Attorney General Lopez joined a group of 19 attorneys general defending Section 2 of the Voting Rights Act—a key protection against racial discrimination in elections—against radical challenges raised in a Georgia redistricting lawsuit. In an amicus brief filed in Pendergrass v. Secretary of State of Georgia and two other consolidated cases, the attorneys general argue that the United States Court of Appeals for the Eleventh Circuit should uphold decades of legal precedent protecting the voting power of minority communities.
The brief urges the court to uphold the constitutionality of Section 2 and to reject an attempt to block voters from filing lawsuits to challenge discriminatory election practices. Section 2 of the Voting Rights Act bans any election practice or procedure that “results in a denial or abridgement of the right of any citizen of the United States to vote on account of race or color” or membership in a minority-language group. It also prohibits election laws or structures that create unequal opportunities for political participation and prevents states from creating legislative districts that dilute minority voting power. “Section 2 is an important tool to prevent unconstitutional racial gerrymanders,” said Deputy Solicitor General Thomas Hughes. “Despite years of legal challenges to the Voting Rights Act, this case demonstrates the continuing need for this crucial law.” After the 2020 census, states across the nation redrew electoral maps. In 2021 and 2022, voting rights organizations and multiple individual voters filed suit to challenge Georgia’s new congressional and state legislative district maps, alleging that the maps unlawfully diluted the political power of the states’ Black voters.

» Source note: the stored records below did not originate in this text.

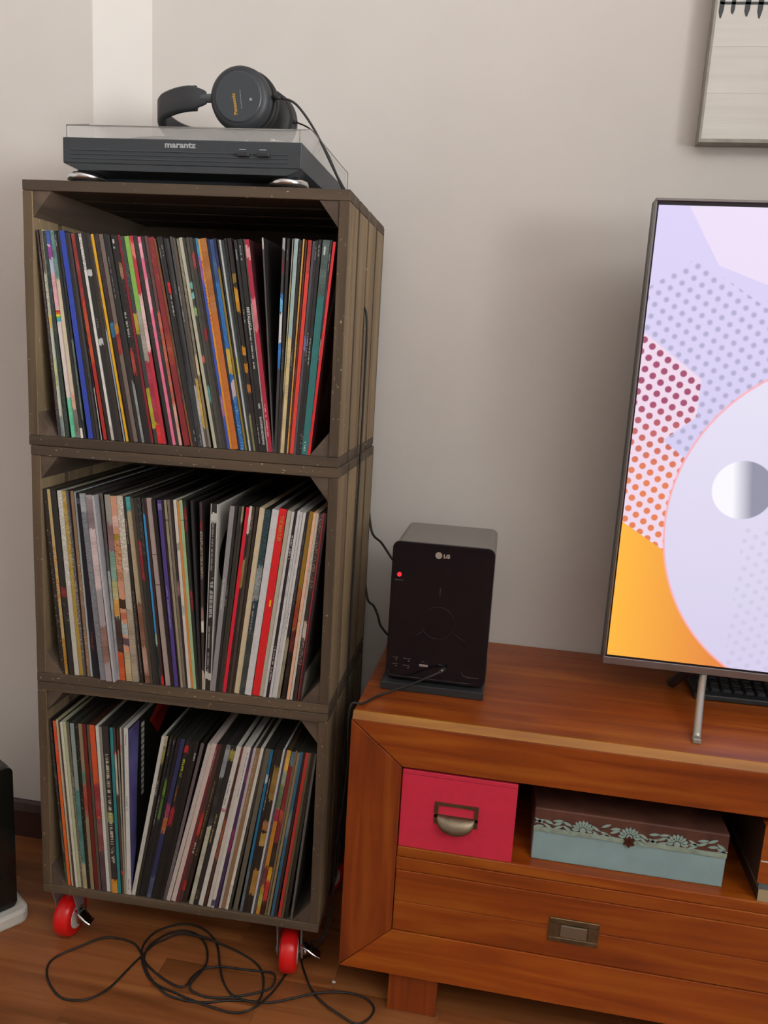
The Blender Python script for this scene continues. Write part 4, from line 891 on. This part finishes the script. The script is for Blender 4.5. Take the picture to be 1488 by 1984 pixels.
KEYM = mat('key_black', '33353c', .4)
bm = bmesh.new(); prism(bm, [(-.0075, 0), (.0075, 0), (.006, .006), (-.006, .006)], 'y', -.0075, .0075); k0 = obj('key', bm, KEYM, kb, (0, 0, 0), (math.radians(5), 0, 0), bevel=.001)
first = True
for r_ in range(5):
    for c_ in range(21):
        loc = (.018+c_*.0192+r_*.002, .022+r_*.0205, .0118+r_*.00185)
        if loc[0] > .43: continue
        if first: k0.location = loc; first = False
        else: share('key', k0, kb, loc)
# ------------------------------------------------------------------ small stereo unit on the cabinet
lg = thing('stereo_unit', 'small upright black micro stereo on the cabinet beside the crates', 'stereo', (.5735, .118, .5447), math.radians(.6))
SW2, SH0, SH1 = .168, .0175, .2560
bm = bmesh.new(); prism(bm, [(a, b) for a, b in rrect(-.006, SW2, 0, .0135, .003)], 'y', -.012, .15); box(bm, .004, SW2-.01, .01, .14, .0135, .0178); obj('stand', bm, BLACKP, lg, bevel=.001)
bm = bmesh.new(); prism(bm, rrect(0, SW2, SH0, SH1, .012, 6), 'y', 0, .006); fp = obj('front_panel', bm, GLOSSB, lg, bevel=.0008)
bm = bmesh.new(); prism(bm, rrect(.003, SW2-.0005, SH0+.001, SH1-.001, .012, 6), 'y', .0062, .165); obj('body', bm, mat('stereo_grey', '8a8780', .45, metal=.3), lg, bevel=.001)
bm = bmesh.new(); cyl(bm, (.0765, 0, .2375), (.0765, -.0008, .2375), .0056, n=28); obj('logo_disc', bm, mat('logo_silver', 'c4c0b8', .3, metal=.6), fp)
lettering('logo', 'LG', .0085, bpy.data.materials['logo_silver'], fp, (.0845, -.0006, .2368), FRONT, depth=.0004, bold=.0005)
bm = bmesh.new(); lathe(bm, [(.0018, -.0001), (.0018, -.0012), (.0038, -.0012), (.0038, -.0001)], (.0135, 0, .1995), 'y', 24)
mm, nt, p = newmat('red_light'); p.inputs['Base Color'].default_value = (.8, .02, .03, 1); p.inputs['Emission Color'].default_value = (1, .03, .05, 1); p.inputs['Emission Strength'].default_value = .7
obj('power_button', bm, mm, fp)
bm = bmesh.new(); rnd = random.Random(5)
def dashes(x, z, n, w=.0011, h=.0011, g=.0003):
    for q in range(n): box(bm, x+q*(w+g), x+q*(w+g)+w*rnd.uniform(.6, 1), -.0003, 0, z, z+h*rnd.uniform(.7, 1.1))
dashes(.006, .1895, 11); dashes(.011, .0540, 7); dashes(.029, .0535, 9); dashes(.011, .0425, 7); dashes(.029, .0415, 9); dashes(.060, .0510, 4); dashes(.089, .0490, 7)
for x, z in ((.016, .050), (.037, .049), (.016, .0385), (.037, .0375)): box(bm, x, x+.0022, -.0003, 0, z, z+.0018)
obj('panel_print', bm, mat('panel_print_grey', '6c6a68', .5), fp)
bm = bmesh.new(); tube(bm, [Vector((.004+.004*(1-math.cos(a)) if a < 1.6 else 0, -.0004, .030-.008*math.sin(a))) for a in (0, .4, .8, 1.2, 1.57)] + [Vector((x, -.0004, .022)) for x in (.03, .06, .09, .12, .15)], .00045, n=6); obj('trim_line', bm, mat('trim_dull', '5c5a58', .25, metal=1), fp)
bm = bmesh.new(); tube(bm, [Vector((.083+.0278*math.cos(a), -.0002, .122+.0278*math.sin(a))) for a in (2*math.pi*q/48 for q in range(49))], .0005, n=6); obj('disc_door', bm, mat('door_outline', '1e1c1e', .25), fp)
bm = bmesh.new()
for a in (90, 215, 330):
    a = math.radians(a); p0 = Vector((.083+.03*math.cos(a), -.0003, .122+.03*math.sin(a))); p1 = Vector((.083+.06*math.cos(a), -.0003, .122+.06*math.sin(a))); cyl(bm, p0, p1, .0006, n=6)
obj('disc_door', bm, bpy.data.materials['door_outline'], fp)
bm = bmesh.new(); box(bm, .0565, .0715, -.0006, .0, .0428, .0468, bev=.0003, seg=1); obj('usb_socket', bm, mat('usb_silver', 'b8b0b0', .3, metal=.7), fp)
bm = bmesh.new(); tube(bm, catmull([(.128, -.0005, .042), (.130, -.0005, .036), (.138, -.0005, .033), (.158, -.0005, .033)], 4), .0005, n=6); obj('tray_line', bm, bpy.data.materials['trim_dull'], fp)
# ------------------------------------------------------------------ cables
hc = thing('headphone_cable', 'long black headphone cable looping down the crates and coiled on the floor', 'cable', (0, 0, 0))
CY = [(0.454, 0.099), (0.466, 0.07), (0.49, 0.032), (0.518, 0.004), (0.554, -0.015), (0.582, -0.021), (0.6, -0.004), (0.603, 0.019), (0.583, 0.037), (0.546, 0.04), (0.504, 0.024), (0.468, 0.004), (0.427, -0.012), (0.388, -0.017), (0.354, -0.025), (0.322, -0.037), (0.287, -0.041), (0.253, -0.04), (0.224, -0.023), (0.198, -0.002), (0.173, 0.03), (0.16, 0.063), (0.165, 0.096), (0.185, 0.119), (0.217, 0.129), (0.251, 0.124), (0.281, 0.107), (0.299, 0.081), (0.316, 0.045), (0.335, 0.013), (0.36, -0.011), (0.387, -0.021), (0.407, -0.02), (0.409, 0.004), (0.401, 0.035), (0.384, 0.062), (0.353, 0.081), (0.302, 0.098), (0.259, 0.103), (0.214, 0.101), (0.191, 0.084), (0.178, 0.068), (0.168, 0.032), (0.16, -0.005), (0.151, -0.044), (0.139, -0.073), (0.119, -0.086), (0.084, -0.084), (0.05, -0.063), (0.028, -0.038), (0.02, -0.015), (0.029, 0.007), (0.056, 0.03), (0.082, 0.057), (0.107, 0.067), (0.141, 0.062), (0.164, 0.044), (0.19, 0.018), (0.233, -0.006), (0.268, -0.02), (0.278, -0.012), (0.277, 0.008), (0.288, 0.032), (0.317, 0.046), (0.355, 0.049), (0.388, 0.052), (0.412, 0.049), (0.422, 0.037), (0.418, 0.018), (0.391, -0.001), (0.359, -0.016), (0.335, -0.024), (0.307, -0.024), (0.284, -0.015), (0.291, 0.027), (0.287, 0.058), (0.268, 0.093), (0.24, 0.113), (0.209, 0.114), (0.186, 0.094), (0.174, 0.056), (0.183, 0.019), (0.218, -0.016), (0.262, -0.029), (0.304, -0.039), (0.343, -0.045), (0.371, -0.047), (0.397, -0.043), (0.413, -0.024), (0.425, 0.011), (0.433, 0.043), (0.44, 0.083)]
rnd = random.Random(9)
coil = [(x, y, .0024+(.0045 if i % 7 in (3, 4) else 0)) for i, (x, y) in enumerate(CY)]
down1 = [TW(.3620, .111, ZL+.053), TW(.385, .115, ZL+.045), TW(.412, .13, ZL+.012), TW(.445, .13, ZL-.045), TW(.470, .10, ZT+.014), TW(.489, .0830, ZT+.002), TW(.491, .0816, ZT-.02), TW(.481, .085, ZT-.05), TW(.479, .15, ZT-.10), TW(.490, .1655, ZT-.14), TW(.503, .1650, ZT-.17), TW(.5048, .164, 1.05), TW(.5050, .1600, .95), TW(.5050, .152, .80), TW(.5055, .142, .62), TW(.508, .13, .45), TW(.51, .09, .25), TW(.507, .07, .12), TW(.486, .065, .04)]
up = [(.449, .10, .03), TW(.509, .045, .10), TW(.514, .06, .25), (.5295, .05, .42), (.5335, .02, .50), (.5365, .018, .5495), (.553, .03, .5490), (.574, .075, .5475), (.612, .093, .5595), (.648, .095, .579), (.672, .1075, .5895)]
bm = bmesh.new(); tube(bm, catmull(down1+coil+up, 5), .0019, n=7); obj('cord', bm, CORD, hc)
bm = bmesh.new(); tube(bm, catmull([TW(.3620, .209, ZL+.044), TW(.395, .18, ZL+.025), TW(.425, .155, ZL-.01), TW(.452, .13, ZL-.055), TW(.473, .099, ZT+.014)], 6), .0013, n=6); obj('cord', bm, CORD, hc)
bm = bmesh.new(); cyl(bm, (.667, .103, .5880), (.674, .1155, .5905), .0036, n=14); obj('jack_plug', bm, DARKMET, hc)
for lab, pts in (('upper black cable running from the crates to the stereo back', [(.480, .372, .82), (.4965, .340, .7620), (.5215, .318, .7455), (.5480, .300, .7190), (.575, .295, .695), (.60, .290, .66)]),
                 ('lower black cable curving from the crates to the stereo back', [(.480, .372, .67), (.4955, .340, .6260), (.5120, .320, .6190), (.5240, .305, .6050), (.5330, .300, .5850), (.56, .297, .565), (.60, .295, .57)])):
    bm = bmesh.new(); tube(bm, catmull(pts, 6), .0023, n=8); tag(obj('stereo_cable', bm, CORD), lab, 'cable')
# ------------------------------------------------------------------ speaker at the left edge
spk = thing('speaker', 'black floor speaker on a white base at the left edge', 'speaker', (-.104, .074, 0), math.radians(55.5))
bm = bmesh.new(); prism(bm, rrect(-.205, .0, .03, .318, .012, 6), 'y', -.003, .009); obj('front_panel', bm, mat('speaker_front', '101412', .18), spk, bevel=.001)
bm = bmesh.new(); prism(bm, [(.009, .03), (.22, .03), (.22, .300), (.009, .316)], 'x', -.203, -.002); obj('cabinet', bm, mat('speaker_cabinet', '2e2f2c', .4), spk, bevel=.004)
bm = bmesh.new(); prism(bm, rrect(-.23, .018, -.022, .235, .02, 6), 'z', 0, .028); obj('base', bm, WHITEP, spk, bevel=.006)
bm = bmesh.new(); lathe(bm, [(.002, -.003), (.0085, -.003), (.0085, -.0045), (.002, -.005)], (-.066, 0, .108), 'y', 24); obj('badge', bm, SILVER, spk)
# ------------------------------------------------------------------ picture on the back wall
pc = thing('wall_picture', 'whitewashed wooden plank picture with black painted strokes on the wall', 'picture', (0, 0, 0))
PW = mat('whitewashed_boards', 'd4d1ca', .75, noise=.05, nscale=9, stretch=(.4, 1, 9), bump=.35)
PX, PZ = 1.0165, 1.482
zz = PZ+.006
for i in range(6):
    bm = bmesh.new(); box(bm, PX+.004, 1.62, YW-.030, YW-.012, zz, zz+.0712); obj('board', bm, PW, pc, bevel=.0003); zz += .0713
bm = bmesh.new(); FG = mat('frame_grey_paint', '9c988e', .7, noise=.15, nscale=40)
for b in ((PX, 1.624, PZ, PZ+.0055), (PX, 1.624, zz+.0005, zz+.006), (PX, PX+.0037, PZ+.0055, zz), (1.6205, 1.624, PZ+.0055, zz)): box(bm, b[0], b[1], YW-.032, YW-.0005, b[2], b[3])
obj('frame', bm, FG, pc)
bm = bmesh.new(); y0 = YW-.0306
def stroke(pts): prism(bm, pts, 'y', y0, y0+.0005)
stroke([(1.0235, 1.6985), (1.0250, 1.6945), (1.30, 1.690), (1.30, 1.6945)])
for (x, w_, z1) in ((1.0275, .007, 1.6735), (1.0455, .0055, 1.6795), (1.0680, .0075, 1.6755), (1.0880, .0075, 1.6725), (1.108, .007, 1.678), (1.13, .007, 1.673), (1.152, .006, 1.68), (1.175, .007, 1.674), (1.2, .007, 1.679), (1.225, .006, 1.673), (1.25, .007, 1.677)):
    stroke([(x-w_/2, 1.705), (x+w_/2+.001, 1.705), (x+w_/2, 1.685), (x+.0008, z1), (x-.0015, z1+.001), (x-w_/2-.0005, 1.684)])
stroke([(1.0205, 1.72), (1.30, 1.716), (1.30, 1.7055), (1.0225, 1.7085)])
obj('painted_stroke', bm, mat('charcoal_paint', '43494a', .7), pc)
# ------------------------------------------------------------------ bits on the floor
bm = bmesh.new()
prof = [(.050, 0), (.056, .006), (.054, .016), (.046, .026), (.030, .033), (.008, .036)]
lathe(bm, prof, (0, 0, 0), 'z', 36)
for v in bm.verts: v.co.y *= 2.1; v.co.z *= (1.0 if v.co.y > 0 else .8)
o = obj('slipper', bm, mat('beige_felt', 'a89a80', .85, noise=.1, nscale=80), loc=(.140, -.256, .0003), rot=(0, 0, .1)); tag(o, 'beige rounded slipper toe on the floor at the bottom edge', 'slipper')
bm = bmesh.new(); bmesh.ops.create_icosphere(bm, subdivisions=1, radius=.003)
for v in bm.verts: v.co.x *= 1.4; v.co.z *= .6
tag(obj('paper_scrap', bm, TWHITE, loc=(.523, .060, .002)), 'tiny white scrap on the floor between crates and cabinet', 'scrap')
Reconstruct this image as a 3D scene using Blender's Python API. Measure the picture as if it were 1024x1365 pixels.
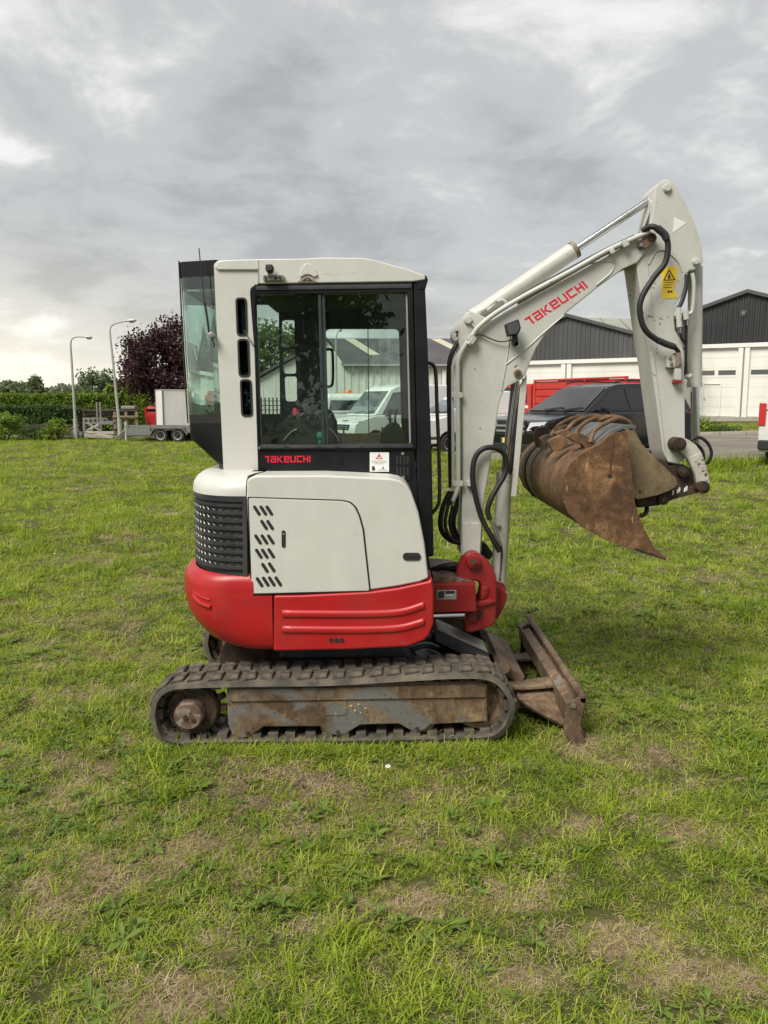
import bpy, bmesh, math, random
import numpy as np
from mathutils import Vector, Matrix
random.seed(7)
rng = np.random.default_rng(7)
S = bpy.context.scene
for o in list(bpy.data.objects):
    bpy.data.objects.remove(o)

# ------------------------------------------------------------------ camera, light, exposure
F, CX, CY, H = 1050.0, 512.0, 682.5, 1.72          # focal length in photo pixels, eye height in metres
PITCH = math.atan(144.5 / F)
cam_d = bpy.data.cameras.new('camera')
cam = bpy.data.objects.new('camera', cam_d)
S.collection.objects.link(cam)
cam.location = (0, 0, H)
cam.rotation_euler = (math.pi / 2 - PITCH, 0, 0)
cam_d.sensor_fit = 'VERTICAL'
cam_d.sensor_height = 36.0
cam_d.lens = F / 1365.0 * 36.0
cam_d.clip_end = 3000
cam_d.clip_start = 0.05
S.camera = cam
S.view_settings.view_transform = 'Standard'
S.view_settings.look = 'None'
S.view_settings.gamma = 1.0
S.view_settings.use_curve_mapping = False
S.view_settings.exposure = 1.66
S.cycles.max_bounces = 8
S.cycles.transparent_max_bounces = 16
S.cycles.diffuse_bounces = 3
S.cycles.glossy_bounces = 4
S.cycles.use_fast_gi = False

SUN_EL, SUN_AZ = math.radians(50), math.atan2(-0.66, -0.75)   # azimuth of the sun seen from the scene, from +Y towards +X
sun_dir = Vector((math.sin(SUN_AZ) * math.cos(SUN_EL), math.cos(SUN_AZ) * math.cos(SUN_EL), math.sin(SUN_EL)))
sl = bpy.data.lights.new('sun', 'SUN')
sl.energy = 1.5
sl.angle = math.radians(28)
sl.color = (1.0, 0.95, 0.86)
sun = bpy.data.objects.new('sun', sl)
S.collection.objects.link(sun)
sun.rotation_euler = (-sun_dir).to_track_quat('-Z', 'Y').to_euler()
sun.location = (-8, -8, 12)

SKYO = (33.1, 13.3)
W = bpy.data.worlds.new('World')
S.world = W
W.use_nodes = True
wt = W.node_tree
wt.nodes.clear()
def WN(t, **kw):
    n = wt.nodes.new(t)
    for k, v in kw.items():
        setattr(n, k, v)
    return n
def wmath(op, a, b=None, clamp=False):
    n = WN('ShaderNodeMath', operation=op, use_clamp=clamp)
    for i, v in enumerate((a, b)):
        if v is None: continue
        if isinstance(v, (int, float)): n.inputs[i].default_value = v
        else: wt.links.new(v, n.inputs[i])
    return n.outputs[0]
sky = WN('ShaderNodeTexSky')
sky.sky_type = 'NISHITA'
sky.sun_disc = False
sky.sun_elevation = SUN_EL
sky.sun_rotation = SUN_AZ
sky.air_density = 1.2
sky.dust_density = 2.0
tc = WN('ShaderNodeTexCoord')
sep = WN('ShaderNodeSeparateXYZ')
wt.links.new(tc.outputs['Generated'], sep.inputs[0])
zz = wmath('ADD', wmath('MAXIMUM', sep.outputs[2], 0.0), 0.24)
cmb = WN('ShaderNodeCombineXYZ')
wt.links.new(wmath('DIVIDE', sep.outputs[0], zz), cmb.inputs[0])
wt.links.new(wmath('DIVIDE', sep.outputs[1], zz), cmb.inputs[1])
def wnoise(scale, detail, rough, dist, off):
    mp = WN('ShaderNodeMapping')
    mp.inputs['Location'].default_value = off
    mp.inputs['Scale'].default_value = (1.0, 1.0, 1.0)
    wt.links.new(cmb.outputs[0], mp.inputs[0])
    n = WN('ShaderNodeTexNoise')
    n.inputs['Scale'].default_value = scale
    n.inputs['Detail'].default_value = detail
    n.inputs['Roughness'].default_value = rough
    n.inputs['Distortion'].default_value = dist
    wt.links.new(mp.outputs[0], n.inputs['Vector'])
    return n.outputs[0]
big = wnoise(0.80, 3, 0.5, 0.25, (SKYO[0], SKYO[1], 0))
mid = wnoise(2.9, 10, 0.60, 0.3, (0.4, 7.7, 0))
mixv = wmath('ADD', wmath('MULTIPLY', big, 0.47), wmath('MULTIPLY', mid, 0.53))
cr = WN('ShaderNodeValToRGB')
cr.color_ramp.interpolation = 'EASE'
e = cr.color_ramp.elements
e[0].position = 0.38; e[0].color = (0.355, 0.353, 0.345, 1)
e[1].position = 0.64; e[1].color = (0.80, 0.785, 0.755, 1)
m = e.new(0.51); m.color = (0.485, 0.48, 0.468, 1)
wt.links.new(mixv, cr.inputs[0])
# thin warm cloud towards the low light on the left
gl = WN('ShaderNodeVectorMath', operation='DOT_PRODUCT')
wt.links.new(tc.outputs['Generated'], gl.inputs[0])
gl.inputs[1].default_value = Vector((-0.62, 0.78, 0.04)).normalized()
glow = wmath('POWER', wmath('MAXIMUM', gl.outputs['Value'], 0.0), 14.0)
low = wmath('SUBTRACT', 1.0, wmath('MULTIPLY', wmath('ABSOLUTE', sep.outputs[2]), 4.6), clamp=True)
low = wmath('POWER', low, 1.6)
glow = wmath('MULTIPLY', glow, low)
hz = wmath('MULTIPLY', wmath('POWER', low, 1.5), 0.22)
def wmix(fac, a, b, blend='MIX'):
    n = WN('ShaderNodeMix', data_type='RGBA', blend_type=blend)
    if isinstance(fac, (int, float)): n.inputs[0].default_value = fac
    else: wt.links.new(fac, n.inputs[0])
    for i, v in ((6, a), (7, b)):
        if isinstance(v, tuple): n.inputs[i].default_value = v
        else: wt.links.new(v, n.inputs[i])
    return n.outputs[2]
c1 = wmix(hz, cr.outputs[0], (1.0, 0.985, 0.93, 1))
c2 = wmix(wmath('MULTIPLY', glow, 0.95, clamp=True), c1, (1.20, 1.10, .88, 1))
sc_ = WN('ShaderNodeVectorMath', operation='SCALE')
wt.links.new(c2, sc_.inputs[0]); sc_.inputs['Scale'].default_value = 3.75
final = wmix(0.94, sky.outputs[0], sc_.outputs[0])
bg = WN('ShaderNodeBackground')
bg.inputs['Strength'].default_value = 0.10
wt.links.new(final, bg.inputs['Color'])
wo = WN('ShaderNodeOutputWorld')
wt.links.new(bg.outputs[0], wo.inputs['Surface'])

# ------------------------------------------------------------------ helpers
def P(px, py, Y):
    """world point on the vertical plane y=Y that the photograph shows at pixel (px, py)"""
    u, v = (px - CX) / F, (CY - py) / F
    c, s = math.cos(PITCH), math.sin(PITCH)
    t = Y / (c + v * s)
    return Vector((u * t, Y, H + (-s + v * c) * t))
def SC(px, py, Y):
    return (P(px + 1, py, Y) - P(px, py, Y)).length

def terrain(x, y):
    x = np.asarray(x, float); y = np.asarray(y, float)
    t = 0.0012 * np.maximum(x, 0) * np.maximum(y - 4, 0) + 0.14 * np.exp(-((x - 5.0) / 3.0) ** 2 - ((y - 17) / 6.0) ** 2)
    t = 1.5 * np.tanh(t / 1.5)
    t = t + 0.017 * np.clip(x + 0.2, -1.6, 1.6) * np.exp(-((y - 4.3) ** 2) / 10.0)
    return t
def _hash(ix, iy, seed):
    h = (ix.astype(np.int64) * 374761393 + iy.astype(np.int64) * 668265263 + seed * 982451653) & 0x7fffffff
    h = ((h ^ (h >> 13)) * 1274126177) & 0x7fffffff
    return ((h ^ (h >> 16)) & 0xffff) / 65535.0
def vnoise(x, y, seed=0):
    ix, iy = np.floor(x), np.floor(y)
    fx, fy = x - ix, y - iy
    fx = fx * fx * (3 - 2 * fx); fy = fy * fy * (3 - 2 * fy)
    a = _hash(ix, iy, seed); b = _hash(ix + 1, iy, seed); c = _hash(ix, iy + 1, seed); d = _hash(ix + 1, iy + 1, seed)
    return (a * (1 - fx) + b * fx) * (1 - fy) + (c * (1 - fx) + d * fx) * fy
def fbm(x, y, seed=0, oct=4):
    s = 0; a = 0.5; t = 0
    for k in range(oct):
        s = s + a * vnoise(x * 2 ** k, y * 2 ** k, seed + k * 17); t += a; a *= 0.55
    return s / t
def ground_h(x, y):
    x = np.asarray(x, float); y = np.asarray(y, float)
    near = np.exp(-np.maximum(np.hypot(x, y) - 6, 0) / 8.0)
    b = (fbm(x * 1.3, y * 1.3, 3) - 0.5) * 0.09 + (fbm(x * 7, y * 7, 9, 3) - 0.5) * 0.035 * near
    # no bumps under the machine and on the yard
    return terrain(x, y) + b * (1 - 0.75 * np.exp(-((x + 0.2) / 1.1) ** 4 - ((y - 4.5) / 0.9) ** 4))
def G(px, py):
    """ground point at pixel"""
    Y = 10.0
    u, v = (px - CX) / F, (CY - py) / F
    c, s = math.cos(PITCH), math.sin(PITCH)
    dx, dy, dz = u, c + v * s, -s + v * c
    t = 1.0
    prev = 0.5
    for k in range(4000):
        x, y, z = dx * t, dy * t, H + dz * t
        if z < float(terrain(x, y)): break
        prev = t; t *= 1.004
    return Vector((dx * t, dy * t, float(terrain(dx * t, dy * t))))
def gz(x, y): return float(terrain(x, y))

ORG = Vector((0, 0, 0))
def link(o):
    S.collection.objects.link(o); return o
def tag(o, label=None, cat=None, group=None, kind=None):
    if label: o['label'] = label
    if cat: o['category'] = cat
    if group: o['group'] = group
    if kind: o['kind'] = kind
    return o
def empty(name, loc=(0, 0, 0), rz=0, label=None, cat=None, group=None):
    o = bpy.data.objects.new(name, None)
    o.empty_display_size = 0.2
    o.location = loc; o.rotation_euler = (0, 0, rz)
    link(o); tag(o, label, cat, group)
    return o
def kids(o): return [c for c in bpy.data.objects if c.parent == o]
def copy_tree(o, parent=None):
    c = o.copy(); link(c); c.parent = parent
    if 'label' in c and parent is not None: pass
    for ch in kids(o): copy_tree(ch, c)
    return c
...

The U.S. District Court for the Northern District of Georgia ruled in favor of the voters and voting rights organizations and ordered Georgia to redraw its maps to include additional majority-Black districts. The Georgia Secretary of State appealed this decision, arguing in part that Section 2 is unconstitutional to the extent that it requires Georgia to draw raceconscious maps, and that individual voters and private organizations do not have a private right of action to enforce it—meaning that they cannot sue to challenge racially discriminatory election practices. In a newly filed brief, 19 attorneys general urge the Eleventh Circuit to affirm the lower court’s decision striking down Georgia’s racially gerrymandered congressional and state legislative district maps for violating Section 2 of the Voting Rights Act.
The attorneys general argue that Section 2 of the voting rights act is constitutional, and that it is a critical tool enacted by Congress to enforce the Fifteenth Amendment, which bans states from denying or abridging citizens’ right to vote because of race. They also argue that the text of Section 2 and decades of legal precedent have clearly established that individual voters have the power to challenge racially discriminatory election practices under Section 2.
Private citizens have sued to enforce Section 2 since it was enacted, and every court except for one has ruled that they have this power. Section 2 is the nation’s primary tool to combat racially discriminatory election practices, and the attorneys general recognize the important place these private lawsuits play in fighting for equal voting rights. Attorney General Lopez was joined by the attorneys general of California, Colorado, Connecticut, Delaware, Illinois, Maine, Maryland, Massachusetts, Minnesota, Nevada, New Jersey, New York, North Carolina, Oregon, Rhode Island, Vermont, Washington, and the District of Columbia.